_Task statement:_
Retype everything in the listing, leaving each line exactly as it is.

_Record set:_
* begin *

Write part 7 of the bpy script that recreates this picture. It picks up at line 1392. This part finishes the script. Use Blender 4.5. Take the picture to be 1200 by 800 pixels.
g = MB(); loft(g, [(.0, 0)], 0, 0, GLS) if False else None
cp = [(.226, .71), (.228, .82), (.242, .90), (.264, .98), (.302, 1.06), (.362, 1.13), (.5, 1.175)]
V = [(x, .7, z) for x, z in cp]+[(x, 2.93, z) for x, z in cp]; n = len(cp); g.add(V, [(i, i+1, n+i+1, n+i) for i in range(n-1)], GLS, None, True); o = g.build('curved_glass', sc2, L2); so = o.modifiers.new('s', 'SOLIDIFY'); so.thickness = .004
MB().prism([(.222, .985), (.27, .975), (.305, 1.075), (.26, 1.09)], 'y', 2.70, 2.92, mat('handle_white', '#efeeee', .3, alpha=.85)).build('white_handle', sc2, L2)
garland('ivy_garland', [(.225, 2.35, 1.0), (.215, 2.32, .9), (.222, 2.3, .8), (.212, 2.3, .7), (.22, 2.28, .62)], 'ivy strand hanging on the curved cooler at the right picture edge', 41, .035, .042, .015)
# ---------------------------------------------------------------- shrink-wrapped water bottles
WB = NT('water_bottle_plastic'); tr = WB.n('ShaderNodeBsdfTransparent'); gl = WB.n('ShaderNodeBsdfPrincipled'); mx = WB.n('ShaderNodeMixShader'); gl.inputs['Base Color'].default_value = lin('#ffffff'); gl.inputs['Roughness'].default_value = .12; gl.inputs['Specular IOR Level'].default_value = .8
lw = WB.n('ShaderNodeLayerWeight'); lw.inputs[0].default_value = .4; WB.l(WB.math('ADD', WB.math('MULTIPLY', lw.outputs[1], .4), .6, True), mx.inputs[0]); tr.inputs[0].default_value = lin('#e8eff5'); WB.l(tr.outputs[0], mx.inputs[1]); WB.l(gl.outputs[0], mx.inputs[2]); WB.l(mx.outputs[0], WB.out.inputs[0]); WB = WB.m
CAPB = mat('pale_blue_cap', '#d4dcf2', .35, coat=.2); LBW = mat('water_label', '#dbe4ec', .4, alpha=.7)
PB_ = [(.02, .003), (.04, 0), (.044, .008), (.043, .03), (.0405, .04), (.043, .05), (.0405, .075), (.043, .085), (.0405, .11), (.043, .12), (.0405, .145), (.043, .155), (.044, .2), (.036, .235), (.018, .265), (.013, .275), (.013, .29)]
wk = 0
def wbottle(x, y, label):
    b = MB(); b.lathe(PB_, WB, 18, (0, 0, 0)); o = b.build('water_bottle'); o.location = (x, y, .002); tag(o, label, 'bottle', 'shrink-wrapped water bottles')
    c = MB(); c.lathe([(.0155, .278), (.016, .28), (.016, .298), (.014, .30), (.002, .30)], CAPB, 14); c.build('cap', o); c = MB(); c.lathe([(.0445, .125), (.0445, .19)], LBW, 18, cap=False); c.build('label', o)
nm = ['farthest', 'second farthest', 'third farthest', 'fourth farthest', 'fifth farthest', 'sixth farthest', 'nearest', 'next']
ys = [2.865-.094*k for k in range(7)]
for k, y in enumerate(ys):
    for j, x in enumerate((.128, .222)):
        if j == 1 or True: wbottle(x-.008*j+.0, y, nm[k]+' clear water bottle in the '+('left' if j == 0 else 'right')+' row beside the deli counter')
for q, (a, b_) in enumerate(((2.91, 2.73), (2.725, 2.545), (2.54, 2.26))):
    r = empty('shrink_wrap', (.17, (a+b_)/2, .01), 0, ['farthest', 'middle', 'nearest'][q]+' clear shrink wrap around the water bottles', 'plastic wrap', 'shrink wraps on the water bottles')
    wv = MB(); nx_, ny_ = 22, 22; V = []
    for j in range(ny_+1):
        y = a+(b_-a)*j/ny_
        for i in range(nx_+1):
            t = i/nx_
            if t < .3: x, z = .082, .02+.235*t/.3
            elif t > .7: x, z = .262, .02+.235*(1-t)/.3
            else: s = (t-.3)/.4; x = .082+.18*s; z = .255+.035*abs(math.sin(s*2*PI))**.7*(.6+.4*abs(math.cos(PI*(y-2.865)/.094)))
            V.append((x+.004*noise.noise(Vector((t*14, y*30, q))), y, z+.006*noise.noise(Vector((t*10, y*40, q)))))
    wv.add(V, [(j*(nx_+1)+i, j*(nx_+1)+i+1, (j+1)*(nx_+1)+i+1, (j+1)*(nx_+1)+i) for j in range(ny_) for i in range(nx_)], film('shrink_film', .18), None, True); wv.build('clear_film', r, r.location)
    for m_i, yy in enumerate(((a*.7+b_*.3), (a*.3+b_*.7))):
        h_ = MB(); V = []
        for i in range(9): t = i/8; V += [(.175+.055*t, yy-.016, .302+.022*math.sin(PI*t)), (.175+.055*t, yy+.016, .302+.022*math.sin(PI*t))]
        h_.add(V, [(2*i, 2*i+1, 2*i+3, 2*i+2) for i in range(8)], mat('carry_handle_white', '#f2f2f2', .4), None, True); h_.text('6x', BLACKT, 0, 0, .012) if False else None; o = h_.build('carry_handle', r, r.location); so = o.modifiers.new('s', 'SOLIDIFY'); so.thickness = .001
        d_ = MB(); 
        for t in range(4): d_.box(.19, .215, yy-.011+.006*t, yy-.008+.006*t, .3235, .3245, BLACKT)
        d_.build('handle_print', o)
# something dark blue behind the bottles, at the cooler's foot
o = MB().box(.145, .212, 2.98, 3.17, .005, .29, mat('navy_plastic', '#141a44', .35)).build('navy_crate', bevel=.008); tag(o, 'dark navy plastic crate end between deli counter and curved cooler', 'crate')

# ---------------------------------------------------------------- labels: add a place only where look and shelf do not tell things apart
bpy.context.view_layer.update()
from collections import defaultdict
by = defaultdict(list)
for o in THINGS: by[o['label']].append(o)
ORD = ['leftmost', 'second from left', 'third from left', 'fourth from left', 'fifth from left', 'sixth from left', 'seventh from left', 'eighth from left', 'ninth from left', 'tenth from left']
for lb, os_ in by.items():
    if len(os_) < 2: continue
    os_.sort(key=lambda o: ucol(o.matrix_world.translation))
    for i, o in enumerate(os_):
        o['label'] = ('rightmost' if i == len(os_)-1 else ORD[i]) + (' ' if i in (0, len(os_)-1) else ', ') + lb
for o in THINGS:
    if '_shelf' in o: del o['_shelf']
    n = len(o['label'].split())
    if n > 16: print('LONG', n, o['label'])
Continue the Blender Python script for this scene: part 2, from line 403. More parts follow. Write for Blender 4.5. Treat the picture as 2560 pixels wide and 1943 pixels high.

* end *

_Exercise output:_
Write part 7 of the bpy script that recreates this picture. It picks up at line 1392. This part finishes the script. Use Blender 4.5. Take the picture to be 1200 by 800 pixels.
g = MB(); loft(g, [(.0, 0)], 0, 0, GLS) if False else None
cp = [(.226, .71), (.228, .82), (.242, .90), (.264, .98), (.302, 1.06), (.362, 1.13), (.5, 1.175)]
V = [(x, .7, z) for x, z in cp]+[(x, 2.93, z) for x, z in cp]; n = len(cp); g.add(V, [(i, i+1, n+i+1, n+i) for i in range(n-1)], GLS, None, True); o = g.build('curved_glass', sc2, L2); so = o.modifiers.new('s', 'SOLIDIFY'); so.thickness = .004
MB().prism([(.222, .985), (.27, .975), (.305, 1.075), (.26, 1.09)], 'y', 2.70, 2.92, mat('handle_white', '#efeeee', .3, alpha=.85)).build('white_handle', sc2, L2)
garland('ivy_garland', [(.225, 2.35, 1.0), (.215, 2.32, .9), (.222, 2.3, .8), (.212, 2.3, .7), (.22, 2.28, .62)], 'ivy strand hanging on the curved cooler at the right picture edge', 41, .035, .042, .015)
# ---------------------------------------------------------------- shrink-wrapped water bottles
WB = NT('water_bottle_plastic'); tr = WB.n('ShaderNodeBsdfTransparent'); gl = WB.n('ShaderNodeBsdfPrincipled'); mx = WB.n('ShaderNodeMixShader'); gl.inputs['Base Color'].default_value = lin('#ffffff'); gl.inputs['Roughness'].default_value = .12; gl.inputs['Specular IOR Level'].default_value = .8
lw = WB.n('ShaderNodeLayerWeight'); lw.inputs[0].default_value = .4; WB.l(WB.math('ADD', WB.math('MULTIPLY', lw.outputs[1], .4), .6, True), mx.inputs[0]); tr.inputs[0].default_value = lin('#e8eff5'); WB.l(tr.outputs[0], mx.inputs[1]); WB.l(gl.outputs[0], mx.inputs[2]); WB.l(mx.outputs[0], WB.out.inputs[0]); WB = WB.m
CAPB = mat('pale_blue_cap', '#d4dcf2', .35, coat=.2); LBW = mat('water_label', '#dbe4ec', .4, alpha=.7)
PB_ = [(.02, .003), (.04, 0), (.044, .008), (.043, .03), (.0405, .04), (.043, .05), (.0405, .075), (.043, .085), (.0405, .11), (.043, .12), (.0405, .145), (.043, .155), (.044, .2), (.036, .235), (.018, .265), (.013, .275), (.013, .29)]
wk = 0
def wbottle(x, y, label):
    b = MB(); b.lathe(PB_, WB, 18, (0, 0, 0)); o = b.build('water_bottle'); o.location = (x, y, .002); tag(o, label, 'bottle', 'shrink-wrapped water bottles')
    c = MB(); c.lathe([(.0155, .278), (.016, .28), (.016, .298), (.014, .30), (.002, .30)], CAPB, 14); c.build('cap', o); c = MB(); c.lathe([(.0445, .125), (.0445, .19)], LBW, 18, cap=False); c.build('label', o)
nm = ['farthest', 'second farthest', 'third farthest', 'fourth farthest', 'fifth farthest', 'sixth farthest', 'nearest', 'next']
ys = [2.865-.094*k for k in range(7)]
for k, y in enumerate(ys):
    for j, x in enumerate((.128, .222)):
        if j == 1 or True: wbottle(x-.008*j+.0, y, nm[k]+' clear water bottle in the '+('left' if j == 0 else 'right')+' row beside the deli counter')
for q, (a, b_) in enumerate(((2.91, 2.73), (2.725, 2.545), (2.54, 2.26))):
    r = empty('shrink_wrap', (.17, (a+b_)/2, .01), 0, ['farthest', 'middle', 'nearest'][q]+' clear shrink wrap around the water bottles', 'plastic wrap', 'shrink wraps on the water bottles')
    wv = MB(); nx_, ny_ = 22, 22; V = []
    for j in range(ny_+1):
        y = a+(b_-a)*j/ny_
        for i in range(nx_+1):
            t = i/nx_
            if t < .3: x, z = .082, .02+.235*t/.3
            elif t > .7: x, z = .262, .02+.235*(1-t)/.3
            else: s = (t-.3)/.4; x = .082+.18*s; z = .255+.035*abs(math.sin(s*2*PI))**.7*(.6+.4*abs(math.cos(PI*(y-2.865)/.094)))
            V.append((x+.004*noise.noise(Vector((t*14, y*30, q))), y, z+.006*noise.noise(Vector((t*10, y*40, q)))))
    wv.add(V, [(j*(nx_+1)+i, j*(nx_+1)+i+1, (j+1)*(nx_+1)+i+1, (j+1)*(nx_+1)+i) for j in range(ny_) for i in range(nx_)], film('shrink_film', .18), None, True); wv.build('clear_film', r, r.location)
    for m_i, yy in enumerate(((a*.7+b_*.3), (a*.3+b_*.7))):
        h_ = MB(); V = []
        for i in range(9): t = i/8; V += [(.175+.055*t, yy-.016, .302+.022*math.sin(PI*t)), (.175+.055*t, yy+.016, .302+.022*math.sin(PI*t))]
        h_.add(V, [(2*i, 2*i+1, 2*i+3, 2*i+2) for i in range(8)], mat('carry_handle_white', '#f2f2f2', .4), None, True); h_.text('6x', BLACKT, 0, 0, .012) if False else None; o = h_.build('carry_handle', r, r.location); so = o.modifiers.new('s', 'SOLIDIFY'); so.thickness = .001
        d_ = MB(); 
        for t in range(4): d_.box(.19, .215, yy-.011+.006*t, yy-.008+.006*t, .3235, .3245, BLACKT)
        d_.build('handle_print', o)
# something dark blue behind the bottles, at the cooler's foot
o = MB().box(.145, .212, 2.98, 3.17, .005, .29, mat('navy_plastic', '#141a44', .35)).build('navy_crate', bevel=.008); tag(o, 'dark navy plastic crate end between deli counter and curved cooler', 'crate')

# ---------------------------------------------------------------- labels: add a place only where look and shelf do not tell things apart
bpy.context.view_layer.update()
from collections import defaultdict
by = defaultdict(list)
for o in THINGS: by[o['label']].append(o)
ORD = ['leftmost', 'second from left', 'third from left', 'fourth from left', 'fifth from left', 'sixth from left', 'seventh from left', 'eighth from left', 'ninth from left', 'tenth from left']
for lb, os_ in by.items():
    if len(os_) < 2: continue
    os_.sort(key=lambda o: ucol(o.matrix_world.translation))
    for i, o in enumerate(os_):
        o['label'] = ('rightmost' if i == len(os_)-1 else ORD[i]) + (' ' if i in (0, len(os_)-1) else ', ') + lb
for o in THINGS:
    if '_shelf' in o: del o['_shelf']
    n = len(o['label'].split())
    if n > 16: print('LONG', n, o['label'])
Continue the Blender Python script for this scene: part 2, from line 403. More parts follow. Write for Blender 4.5. Treat the picture as 2560 pixels wide and 1943 pixels high.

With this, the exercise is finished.